— GOAL —
Set down exactly the lines from the one with "Generate a Blender" to the one with "S.camera = cam", both included, and no line outside that range.

Scene modeling code data:
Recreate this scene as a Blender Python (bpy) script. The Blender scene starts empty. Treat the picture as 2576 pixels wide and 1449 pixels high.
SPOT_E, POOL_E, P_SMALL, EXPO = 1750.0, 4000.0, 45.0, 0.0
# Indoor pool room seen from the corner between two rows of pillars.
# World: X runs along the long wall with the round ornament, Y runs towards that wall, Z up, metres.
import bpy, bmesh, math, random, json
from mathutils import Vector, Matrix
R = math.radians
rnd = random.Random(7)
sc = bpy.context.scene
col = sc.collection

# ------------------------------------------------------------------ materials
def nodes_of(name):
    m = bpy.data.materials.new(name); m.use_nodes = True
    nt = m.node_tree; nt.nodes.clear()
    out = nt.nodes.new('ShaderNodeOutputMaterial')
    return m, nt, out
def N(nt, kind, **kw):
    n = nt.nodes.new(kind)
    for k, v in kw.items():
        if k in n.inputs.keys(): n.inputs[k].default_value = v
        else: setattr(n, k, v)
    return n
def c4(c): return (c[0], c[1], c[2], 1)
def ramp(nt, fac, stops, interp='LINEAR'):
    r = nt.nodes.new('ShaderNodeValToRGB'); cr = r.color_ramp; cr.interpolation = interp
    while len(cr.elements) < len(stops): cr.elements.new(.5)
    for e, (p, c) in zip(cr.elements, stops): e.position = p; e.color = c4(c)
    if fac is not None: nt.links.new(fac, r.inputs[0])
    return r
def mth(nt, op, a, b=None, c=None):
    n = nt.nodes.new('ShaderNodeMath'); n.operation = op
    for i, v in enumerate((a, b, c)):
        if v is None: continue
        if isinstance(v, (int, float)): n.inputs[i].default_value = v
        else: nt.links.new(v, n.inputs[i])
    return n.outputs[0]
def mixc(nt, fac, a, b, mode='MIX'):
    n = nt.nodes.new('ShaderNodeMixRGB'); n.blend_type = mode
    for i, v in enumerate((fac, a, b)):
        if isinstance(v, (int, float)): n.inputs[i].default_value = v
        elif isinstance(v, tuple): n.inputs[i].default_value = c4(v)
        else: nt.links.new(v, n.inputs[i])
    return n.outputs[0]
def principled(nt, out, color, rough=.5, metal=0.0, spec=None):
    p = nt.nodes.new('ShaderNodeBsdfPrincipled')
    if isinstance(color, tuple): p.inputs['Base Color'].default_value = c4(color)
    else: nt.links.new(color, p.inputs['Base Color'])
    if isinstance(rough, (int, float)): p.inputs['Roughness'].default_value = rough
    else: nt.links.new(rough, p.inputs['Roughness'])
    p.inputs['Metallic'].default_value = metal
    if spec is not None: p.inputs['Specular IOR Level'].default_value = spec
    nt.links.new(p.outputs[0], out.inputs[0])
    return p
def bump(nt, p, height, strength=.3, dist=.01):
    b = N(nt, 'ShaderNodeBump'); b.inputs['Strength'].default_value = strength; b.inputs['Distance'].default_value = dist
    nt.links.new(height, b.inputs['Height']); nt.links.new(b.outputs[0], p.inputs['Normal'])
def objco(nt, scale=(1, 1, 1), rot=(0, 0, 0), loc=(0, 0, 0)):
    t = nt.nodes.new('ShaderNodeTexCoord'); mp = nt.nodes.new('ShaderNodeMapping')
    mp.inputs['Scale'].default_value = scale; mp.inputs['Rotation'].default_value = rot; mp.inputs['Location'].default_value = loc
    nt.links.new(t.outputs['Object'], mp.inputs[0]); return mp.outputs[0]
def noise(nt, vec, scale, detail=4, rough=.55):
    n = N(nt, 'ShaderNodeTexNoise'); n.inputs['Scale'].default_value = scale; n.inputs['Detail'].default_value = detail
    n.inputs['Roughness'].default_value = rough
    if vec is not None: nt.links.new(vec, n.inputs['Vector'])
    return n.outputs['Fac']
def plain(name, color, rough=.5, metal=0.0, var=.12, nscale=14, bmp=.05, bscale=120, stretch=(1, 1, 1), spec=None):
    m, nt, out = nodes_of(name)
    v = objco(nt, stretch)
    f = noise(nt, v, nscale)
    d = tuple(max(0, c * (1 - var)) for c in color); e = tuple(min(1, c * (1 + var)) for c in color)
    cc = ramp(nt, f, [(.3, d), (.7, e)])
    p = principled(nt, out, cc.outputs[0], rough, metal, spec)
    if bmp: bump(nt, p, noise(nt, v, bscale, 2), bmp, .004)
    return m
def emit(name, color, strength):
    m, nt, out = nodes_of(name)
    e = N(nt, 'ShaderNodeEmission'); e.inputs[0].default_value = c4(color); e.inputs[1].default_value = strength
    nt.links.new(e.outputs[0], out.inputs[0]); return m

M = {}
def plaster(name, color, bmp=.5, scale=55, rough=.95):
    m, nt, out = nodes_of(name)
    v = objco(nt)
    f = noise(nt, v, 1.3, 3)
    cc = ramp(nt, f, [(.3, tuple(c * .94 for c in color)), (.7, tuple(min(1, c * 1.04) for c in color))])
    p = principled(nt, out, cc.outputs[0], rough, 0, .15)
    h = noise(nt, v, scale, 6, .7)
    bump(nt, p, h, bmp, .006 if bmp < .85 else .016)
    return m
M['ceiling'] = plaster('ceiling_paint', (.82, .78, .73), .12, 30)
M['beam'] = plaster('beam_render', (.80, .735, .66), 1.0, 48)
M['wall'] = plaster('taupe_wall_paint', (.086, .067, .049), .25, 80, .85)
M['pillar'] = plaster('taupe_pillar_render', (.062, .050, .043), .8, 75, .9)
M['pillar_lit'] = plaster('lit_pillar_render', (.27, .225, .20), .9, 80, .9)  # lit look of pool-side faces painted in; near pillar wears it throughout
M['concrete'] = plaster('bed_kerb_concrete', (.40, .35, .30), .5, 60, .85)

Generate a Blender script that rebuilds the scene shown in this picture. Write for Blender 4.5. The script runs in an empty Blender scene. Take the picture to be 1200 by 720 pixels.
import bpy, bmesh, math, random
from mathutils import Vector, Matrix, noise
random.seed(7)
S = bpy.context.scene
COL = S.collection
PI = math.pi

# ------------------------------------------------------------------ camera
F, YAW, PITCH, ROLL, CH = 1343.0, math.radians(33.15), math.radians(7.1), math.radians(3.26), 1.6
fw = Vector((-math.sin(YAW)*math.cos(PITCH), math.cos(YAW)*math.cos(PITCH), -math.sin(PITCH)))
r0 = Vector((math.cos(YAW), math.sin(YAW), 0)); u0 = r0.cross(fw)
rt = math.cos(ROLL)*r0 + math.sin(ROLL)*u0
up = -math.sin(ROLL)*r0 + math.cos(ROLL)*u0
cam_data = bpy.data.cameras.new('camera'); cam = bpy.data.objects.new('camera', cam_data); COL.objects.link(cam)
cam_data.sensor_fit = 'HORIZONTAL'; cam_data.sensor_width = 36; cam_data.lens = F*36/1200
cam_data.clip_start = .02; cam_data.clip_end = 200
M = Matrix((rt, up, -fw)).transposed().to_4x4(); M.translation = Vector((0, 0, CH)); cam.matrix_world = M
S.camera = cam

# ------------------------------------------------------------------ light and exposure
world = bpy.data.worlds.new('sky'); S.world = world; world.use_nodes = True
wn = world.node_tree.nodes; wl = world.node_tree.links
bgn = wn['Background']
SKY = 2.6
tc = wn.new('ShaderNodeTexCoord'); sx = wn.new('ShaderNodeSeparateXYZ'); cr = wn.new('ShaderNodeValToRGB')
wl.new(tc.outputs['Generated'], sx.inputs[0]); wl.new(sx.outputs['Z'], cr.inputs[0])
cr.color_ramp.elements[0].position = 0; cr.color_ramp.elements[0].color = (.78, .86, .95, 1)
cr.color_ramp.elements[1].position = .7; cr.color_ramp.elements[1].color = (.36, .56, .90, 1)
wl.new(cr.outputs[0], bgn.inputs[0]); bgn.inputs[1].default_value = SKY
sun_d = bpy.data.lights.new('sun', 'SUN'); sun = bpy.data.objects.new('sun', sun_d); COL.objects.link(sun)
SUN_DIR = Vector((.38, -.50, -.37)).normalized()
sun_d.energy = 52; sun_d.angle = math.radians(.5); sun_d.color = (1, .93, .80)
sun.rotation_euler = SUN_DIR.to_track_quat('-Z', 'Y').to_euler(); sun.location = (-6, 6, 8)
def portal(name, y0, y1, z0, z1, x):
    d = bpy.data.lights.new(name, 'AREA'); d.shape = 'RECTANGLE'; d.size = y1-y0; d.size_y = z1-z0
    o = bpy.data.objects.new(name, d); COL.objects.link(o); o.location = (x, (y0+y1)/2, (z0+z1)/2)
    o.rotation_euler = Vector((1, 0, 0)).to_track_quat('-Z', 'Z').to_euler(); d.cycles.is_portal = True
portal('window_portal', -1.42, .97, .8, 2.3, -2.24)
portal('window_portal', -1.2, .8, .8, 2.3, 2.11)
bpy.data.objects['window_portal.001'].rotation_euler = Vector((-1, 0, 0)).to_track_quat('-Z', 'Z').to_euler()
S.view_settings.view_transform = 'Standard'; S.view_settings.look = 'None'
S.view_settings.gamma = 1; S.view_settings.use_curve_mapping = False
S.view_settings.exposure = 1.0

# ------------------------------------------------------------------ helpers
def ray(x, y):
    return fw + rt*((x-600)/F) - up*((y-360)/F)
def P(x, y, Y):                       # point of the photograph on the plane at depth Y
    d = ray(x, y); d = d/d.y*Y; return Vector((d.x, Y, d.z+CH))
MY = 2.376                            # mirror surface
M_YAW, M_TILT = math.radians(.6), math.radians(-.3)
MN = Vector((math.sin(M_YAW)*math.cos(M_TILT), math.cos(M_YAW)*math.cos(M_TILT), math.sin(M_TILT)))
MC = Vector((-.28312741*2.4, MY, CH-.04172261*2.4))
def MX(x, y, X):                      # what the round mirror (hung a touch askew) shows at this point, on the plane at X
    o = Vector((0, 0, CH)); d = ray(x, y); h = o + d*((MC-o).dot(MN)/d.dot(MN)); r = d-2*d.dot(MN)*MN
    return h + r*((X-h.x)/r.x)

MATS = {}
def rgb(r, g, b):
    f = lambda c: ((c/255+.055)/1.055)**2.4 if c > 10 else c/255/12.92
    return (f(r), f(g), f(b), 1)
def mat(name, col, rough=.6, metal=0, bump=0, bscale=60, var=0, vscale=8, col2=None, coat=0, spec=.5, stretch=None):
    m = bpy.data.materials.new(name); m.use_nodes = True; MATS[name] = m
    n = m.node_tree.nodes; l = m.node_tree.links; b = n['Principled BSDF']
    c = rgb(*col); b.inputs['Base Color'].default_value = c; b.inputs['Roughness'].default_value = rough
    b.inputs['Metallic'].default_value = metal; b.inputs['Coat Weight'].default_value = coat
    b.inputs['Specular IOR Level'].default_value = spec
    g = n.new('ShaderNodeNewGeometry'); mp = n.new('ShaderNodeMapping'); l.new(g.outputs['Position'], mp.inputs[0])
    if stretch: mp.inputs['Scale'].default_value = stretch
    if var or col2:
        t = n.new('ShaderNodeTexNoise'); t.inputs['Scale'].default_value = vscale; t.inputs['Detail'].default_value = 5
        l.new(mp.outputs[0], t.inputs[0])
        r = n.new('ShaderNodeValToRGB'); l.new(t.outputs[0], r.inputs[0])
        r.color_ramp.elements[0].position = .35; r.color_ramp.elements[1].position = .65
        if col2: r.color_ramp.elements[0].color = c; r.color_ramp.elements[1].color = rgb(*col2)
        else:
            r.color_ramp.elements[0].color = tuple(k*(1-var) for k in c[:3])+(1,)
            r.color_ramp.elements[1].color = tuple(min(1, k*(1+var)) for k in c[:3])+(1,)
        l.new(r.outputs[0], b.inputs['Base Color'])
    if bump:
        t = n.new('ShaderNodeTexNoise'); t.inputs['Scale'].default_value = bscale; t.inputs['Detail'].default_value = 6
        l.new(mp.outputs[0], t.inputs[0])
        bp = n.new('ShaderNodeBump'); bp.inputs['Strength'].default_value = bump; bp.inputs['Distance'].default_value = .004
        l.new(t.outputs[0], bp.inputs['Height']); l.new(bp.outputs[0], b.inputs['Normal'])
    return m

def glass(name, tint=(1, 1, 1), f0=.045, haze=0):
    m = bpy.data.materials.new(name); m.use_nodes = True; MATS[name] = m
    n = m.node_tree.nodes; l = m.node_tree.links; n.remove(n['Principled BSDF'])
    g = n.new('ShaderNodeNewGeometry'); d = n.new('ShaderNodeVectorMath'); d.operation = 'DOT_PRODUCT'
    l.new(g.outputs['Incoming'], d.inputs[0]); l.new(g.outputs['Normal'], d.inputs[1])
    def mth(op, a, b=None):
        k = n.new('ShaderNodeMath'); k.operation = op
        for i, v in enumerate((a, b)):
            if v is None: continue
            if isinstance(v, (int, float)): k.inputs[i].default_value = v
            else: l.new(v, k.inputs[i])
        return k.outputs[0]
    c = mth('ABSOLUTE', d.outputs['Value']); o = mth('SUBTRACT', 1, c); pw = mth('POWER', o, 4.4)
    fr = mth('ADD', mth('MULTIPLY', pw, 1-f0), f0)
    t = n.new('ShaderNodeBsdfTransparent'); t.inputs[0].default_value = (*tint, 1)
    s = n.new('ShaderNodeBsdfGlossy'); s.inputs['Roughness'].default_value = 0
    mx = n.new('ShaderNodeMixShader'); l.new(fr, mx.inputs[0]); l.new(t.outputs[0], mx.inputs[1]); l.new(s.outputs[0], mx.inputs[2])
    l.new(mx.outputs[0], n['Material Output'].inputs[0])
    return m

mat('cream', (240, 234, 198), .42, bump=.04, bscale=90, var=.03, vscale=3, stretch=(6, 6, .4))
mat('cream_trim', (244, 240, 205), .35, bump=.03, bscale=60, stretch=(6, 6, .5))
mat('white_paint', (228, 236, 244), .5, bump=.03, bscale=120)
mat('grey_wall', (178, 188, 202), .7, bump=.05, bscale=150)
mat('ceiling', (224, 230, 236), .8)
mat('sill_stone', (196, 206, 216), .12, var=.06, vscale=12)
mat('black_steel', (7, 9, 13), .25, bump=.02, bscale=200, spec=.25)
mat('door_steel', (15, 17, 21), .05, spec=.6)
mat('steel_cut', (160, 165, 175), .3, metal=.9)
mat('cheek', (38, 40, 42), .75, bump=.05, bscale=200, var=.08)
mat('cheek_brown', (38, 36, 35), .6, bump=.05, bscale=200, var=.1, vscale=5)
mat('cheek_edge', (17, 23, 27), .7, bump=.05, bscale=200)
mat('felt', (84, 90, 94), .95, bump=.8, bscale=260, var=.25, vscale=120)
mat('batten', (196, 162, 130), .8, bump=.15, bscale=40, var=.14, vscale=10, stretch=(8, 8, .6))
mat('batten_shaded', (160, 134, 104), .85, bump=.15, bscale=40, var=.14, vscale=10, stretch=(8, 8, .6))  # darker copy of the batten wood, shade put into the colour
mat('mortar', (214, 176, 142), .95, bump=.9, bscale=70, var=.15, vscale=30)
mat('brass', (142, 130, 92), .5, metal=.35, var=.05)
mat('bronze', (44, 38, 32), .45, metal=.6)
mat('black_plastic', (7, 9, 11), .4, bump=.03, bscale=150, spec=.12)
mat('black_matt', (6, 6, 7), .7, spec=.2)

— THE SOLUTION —
Generate a Blender script that rebuilds the scene shown in this picture. Write for Blender 4.5. The script runs in an empty Blender scene. Take the picture to be 1200 by 720 pixels.
import bpy, bmesh, math, random
from mathutils import Vector, Matrix, noise
random.seed(7)
S = bpy.context.scene
COL = S.collection
PI = math.pi

# ------------------------------------------------------------------ camera
F, YAW, PITCH, ROLL, CH = 1343.0, math.radians(33.15), math.radians(7.1), math.radians(3.26), 1.6
fw = Vector((-math.sin(YAW)*math.cos(PITCH), math.cos(YAW)*math.cos(PITCH), -math.sin(PITCH)))
r0 = Vector((math.cos(YAW), math.sin(YAW), 0)); u0 = r0.cross(fw)
rt = math.cos(ROLL)*r0 + math.sin(ROLL)*u0
up = -math.sin(ROLL)*r0 + math.cos(ROLL)*u0
cam_data = bpy.data.cameras.new('camera'); cam = bpy.data.objects.new('camera', cam_data); COL.objects.link(cam)
cam_data.sensor_fit = 'HORIZONTAL'; cam_data.sensor_width = 36; cam_data.lens = F*36/1200
cam_data.clip_start = .02; cam_data.clip_end = 200
M = Matrix((rt, up, -fw)).transposed().to_4x4(); M.translation = Vector((0, 0, CH)); cam.matrix_world = M
S.camera = cam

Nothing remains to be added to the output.